O clima político muitas vezes dificulta até mesmo proferir a palavra "diálogo" (diyalog), que se tornou suspeita após a tentativa de golpe de 2016. Soma-se a isso a escassez de interlocutores cristãos capazes de articular em turco, com competência teológica, um pensamento religioso claro, equilibrado e fundamentado na Revelação (sobram pregadores improvisados, especialmente na rede). As ameaças ao diálogo são igualmente reais. Um nacionalismo religioso crescente instrumentaliza as identidades; a xenofobia e a hostilidade em relação aos "diferentes" — desde os refugiados sírios e afegãos à comunidade LGBT e até os ocidentais percebidos como novos "cruzados" — alimentam um clima por vezes tenso. A Diyanet, Autoridade para os Assuntos Religiosos, mostra posições ambivalentes: aberta ao diálogo em âmbitos internacionais, menos receptiva em suas declarações internas.

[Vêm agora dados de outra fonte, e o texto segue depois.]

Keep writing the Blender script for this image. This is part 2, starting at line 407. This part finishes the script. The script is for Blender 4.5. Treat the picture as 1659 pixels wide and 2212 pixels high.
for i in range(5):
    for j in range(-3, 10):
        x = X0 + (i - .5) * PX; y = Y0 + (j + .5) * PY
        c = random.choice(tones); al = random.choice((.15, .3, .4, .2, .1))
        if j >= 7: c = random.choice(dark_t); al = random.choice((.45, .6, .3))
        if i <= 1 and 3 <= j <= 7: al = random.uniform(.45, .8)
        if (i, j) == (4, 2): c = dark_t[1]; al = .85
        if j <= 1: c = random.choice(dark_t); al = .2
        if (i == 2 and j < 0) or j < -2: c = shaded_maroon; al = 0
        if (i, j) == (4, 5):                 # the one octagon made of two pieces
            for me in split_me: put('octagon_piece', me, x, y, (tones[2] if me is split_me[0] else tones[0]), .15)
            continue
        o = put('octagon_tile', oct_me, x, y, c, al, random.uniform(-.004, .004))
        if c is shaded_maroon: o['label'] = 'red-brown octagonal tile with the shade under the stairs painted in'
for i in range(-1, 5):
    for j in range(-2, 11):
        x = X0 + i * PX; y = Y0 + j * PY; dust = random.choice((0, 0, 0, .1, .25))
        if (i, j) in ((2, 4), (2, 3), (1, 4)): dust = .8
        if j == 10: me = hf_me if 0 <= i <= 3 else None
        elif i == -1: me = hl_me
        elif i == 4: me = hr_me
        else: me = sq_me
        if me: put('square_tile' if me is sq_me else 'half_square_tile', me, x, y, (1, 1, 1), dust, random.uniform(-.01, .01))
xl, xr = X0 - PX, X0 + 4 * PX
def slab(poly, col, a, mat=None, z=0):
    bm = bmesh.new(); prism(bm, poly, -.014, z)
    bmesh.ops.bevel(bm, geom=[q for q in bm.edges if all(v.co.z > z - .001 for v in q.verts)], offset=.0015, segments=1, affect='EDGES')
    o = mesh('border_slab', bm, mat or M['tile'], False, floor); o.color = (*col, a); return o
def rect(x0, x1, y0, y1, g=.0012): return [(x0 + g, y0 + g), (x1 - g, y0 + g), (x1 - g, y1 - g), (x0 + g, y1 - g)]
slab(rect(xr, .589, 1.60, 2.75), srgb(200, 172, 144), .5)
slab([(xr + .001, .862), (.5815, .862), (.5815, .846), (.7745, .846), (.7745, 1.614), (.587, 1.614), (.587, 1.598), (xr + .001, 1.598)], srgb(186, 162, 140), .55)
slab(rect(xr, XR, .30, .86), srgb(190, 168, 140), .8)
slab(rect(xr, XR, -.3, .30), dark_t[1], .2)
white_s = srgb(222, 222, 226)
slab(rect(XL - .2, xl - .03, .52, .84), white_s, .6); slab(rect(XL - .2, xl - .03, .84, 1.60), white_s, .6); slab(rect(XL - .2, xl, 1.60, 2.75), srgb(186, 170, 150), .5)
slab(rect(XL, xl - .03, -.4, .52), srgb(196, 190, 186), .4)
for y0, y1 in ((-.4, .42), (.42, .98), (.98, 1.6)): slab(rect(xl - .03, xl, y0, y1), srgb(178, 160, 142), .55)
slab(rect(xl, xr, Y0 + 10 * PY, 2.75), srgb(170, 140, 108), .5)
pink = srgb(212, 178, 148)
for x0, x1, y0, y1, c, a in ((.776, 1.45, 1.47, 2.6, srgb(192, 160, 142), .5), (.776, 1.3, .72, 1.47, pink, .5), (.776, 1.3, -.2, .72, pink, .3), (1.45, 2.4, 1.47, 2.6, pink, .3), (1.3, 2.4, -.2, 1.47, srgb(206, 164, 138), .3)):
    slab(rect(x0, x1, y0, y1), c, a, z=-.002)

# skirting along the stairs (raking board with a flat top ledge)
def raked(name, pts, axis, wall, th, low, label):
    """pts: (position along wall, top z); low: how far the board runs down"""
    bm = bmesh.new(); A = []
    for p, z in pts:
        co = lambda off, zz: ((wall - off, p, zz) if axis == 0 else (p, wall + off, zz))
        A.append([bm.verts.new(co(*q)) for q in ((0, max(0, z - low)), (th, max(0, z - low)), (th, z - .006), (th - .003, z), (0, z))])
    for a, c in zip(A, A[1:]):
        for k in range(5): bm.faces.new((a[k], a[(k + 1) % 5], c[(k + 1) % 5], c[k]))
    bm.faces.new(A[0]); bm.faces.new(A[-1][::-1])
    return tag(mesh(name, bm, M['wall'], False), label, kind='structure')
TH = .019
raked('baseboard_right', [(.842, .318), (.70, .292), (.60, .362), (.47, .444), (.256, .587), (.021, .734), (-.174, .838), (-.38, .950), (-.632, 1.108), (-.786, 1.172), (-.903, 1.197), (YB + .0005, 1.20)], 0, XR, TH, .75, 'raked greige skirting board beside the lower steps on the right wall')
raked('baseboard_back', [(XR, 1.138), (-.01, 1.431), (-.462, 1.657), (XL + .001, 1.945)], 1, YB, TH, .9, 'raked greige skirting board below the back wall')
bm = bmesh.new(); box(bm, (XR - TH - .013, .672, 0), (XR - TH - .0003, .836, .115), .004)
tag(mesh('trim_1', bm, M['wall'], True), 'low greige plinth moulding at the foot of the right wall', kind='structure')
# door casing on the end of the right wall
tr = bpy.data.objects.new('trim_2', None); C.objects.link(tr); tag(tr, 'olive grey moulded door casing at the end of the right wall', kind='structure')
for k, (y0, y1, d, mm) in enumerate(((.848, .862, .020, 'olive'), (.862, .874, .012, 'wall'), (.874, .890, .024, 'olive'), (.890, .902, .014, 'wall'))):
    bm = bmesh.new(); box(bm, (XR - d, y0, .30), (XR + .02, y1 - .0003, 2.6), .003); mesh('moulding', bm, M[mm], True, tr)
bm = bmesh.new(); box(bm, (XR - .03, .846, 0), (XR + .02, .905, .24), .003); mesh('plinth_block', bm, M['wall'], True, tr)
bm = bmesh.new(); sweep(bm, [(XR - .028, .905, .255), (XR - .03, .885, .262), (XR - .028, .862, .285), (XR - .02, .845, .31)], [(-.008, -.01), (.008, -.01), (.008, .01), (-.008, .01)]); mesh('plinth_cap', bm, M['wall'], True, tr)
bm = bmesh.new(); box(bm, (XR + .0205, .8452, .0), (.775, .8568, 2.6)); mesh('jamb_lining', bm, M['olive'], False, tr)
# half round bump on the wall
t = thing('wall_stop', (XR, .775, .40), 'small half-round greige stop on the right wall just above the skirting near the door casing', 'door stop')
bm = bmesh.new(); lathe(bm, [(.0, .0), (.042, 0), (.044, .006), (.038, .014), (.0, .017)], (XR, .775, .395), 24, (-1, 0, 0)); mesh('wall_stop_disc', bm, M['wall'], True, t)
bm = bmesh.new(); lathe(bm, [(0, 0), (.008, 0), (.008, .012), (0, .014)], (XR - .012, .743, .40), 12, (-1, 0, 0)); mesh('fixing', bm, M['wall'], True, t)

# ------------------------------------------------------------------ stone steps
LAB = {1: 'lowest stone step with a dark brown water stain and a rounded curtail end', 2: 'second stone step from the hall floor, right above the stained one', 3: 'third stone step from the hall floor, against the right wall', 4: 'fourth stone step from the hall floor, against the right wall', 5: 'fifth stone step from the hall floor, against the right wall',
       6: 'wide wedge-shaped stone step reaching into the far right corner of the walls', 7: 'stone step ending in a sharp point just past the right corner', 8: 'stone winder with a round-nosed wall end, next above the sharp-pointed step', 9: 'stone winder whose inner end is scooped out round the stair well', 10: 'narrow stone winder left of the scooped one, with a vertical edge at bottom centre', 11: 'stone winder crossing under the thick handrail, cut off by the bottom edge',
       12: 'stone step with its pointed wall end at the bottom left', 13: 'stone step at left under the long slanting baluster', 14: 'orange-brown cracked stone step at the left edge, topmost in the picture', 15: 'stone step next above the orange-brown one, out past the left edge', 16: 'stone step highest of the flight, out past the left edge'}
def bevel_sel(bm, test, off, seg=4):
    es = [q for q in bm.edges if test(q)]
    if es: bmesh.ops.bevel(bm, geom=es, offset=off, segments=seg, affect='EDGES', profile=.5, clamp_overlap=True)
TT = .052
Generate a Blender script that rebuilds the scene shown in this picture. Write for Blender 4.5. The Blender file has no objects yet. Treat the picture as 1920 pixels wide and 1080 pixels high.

A complexidade do próprio cenário islâmico — desde a delicada convivência entre sunitas, alevitas, bektashis e sufis — até a fragmentação do mundo cristão em múltiplos ritos e confissões, muitas vezes mais cacofônicos do que realmente dialogantes, agravam a dificuldade. Nesse contexto, construir um diálogo autêntico significa confrontar-se com diversas sensibilidades, em uma situação complexa que requer atenção, sensibilidade e respeito. E é precisamente aqui que ressoa o apelo do Papa Leão XIV: mesmo antes de estratégias diplomáticas ou programas culturais, é preciso desarmar os corações e as palavras. É a única maneira crível — e transformadora — de gerar uma linguagem que não crie feridas, mas abra espaços de reconciliação e de paz.